Num reconhecimento dos potenciais riscos associados a uma intervenção no funcionamento do mercado, a França propôs um compasso de espera na entrada em vigor do mecanismo, para que a ACER possa levar a cabo um estudo de impacto — será a 15 de Fevereiro e já não a 1 de Janeiro, como previa a Comissão.

Desfeito o impasse quanto ao mecanismo de correcção de preços, adoptado por maioria qualificada com o voto contra da Hungria e a abstenção da Áustria e dos Países Baixos, os ministros da Energia aprovaram outros dois textos legislativos que tinham ficado “pendurados” enquanto não se resolvia a questão do tecto máximo para o gás. Um tem que ver com a agregação da procura e a compra conjunta de gás, através de uma nova plataforma europeia que negociará pelo menos 15% da capacidade nacional de armazenamento de cada Estado-membro interessado em participar (a adesão a este esquema de aquisição conjunta em consórcio é voluntária).
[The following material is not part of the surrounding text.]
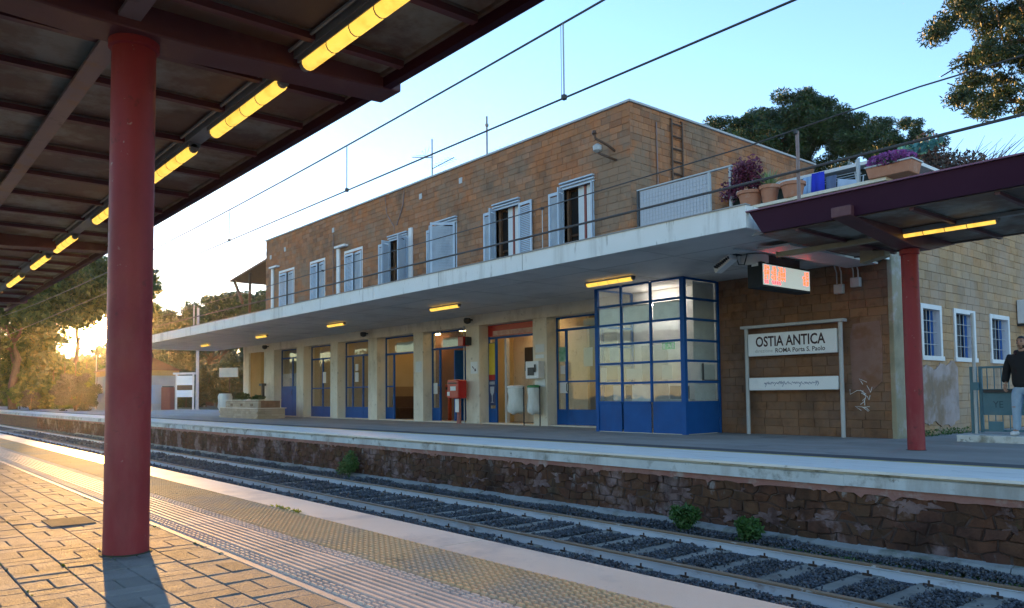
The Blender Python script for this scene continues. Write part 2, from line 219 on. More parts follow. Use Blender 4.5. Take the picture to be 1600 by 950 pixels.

Essa proposta define ainda um quadro genérico para a solidariedade entre os Estados-membros, que terão regras uniformes para a partilha de reservas de gás em situações de crise como disrupção do mercado ou interrupção do fornecimento.

O outro regulamento que também recebeu luz verde (ainda que com a abstenção da Hungria) diz respeito à aceleração do licenciamento de projectos de energias renováveis.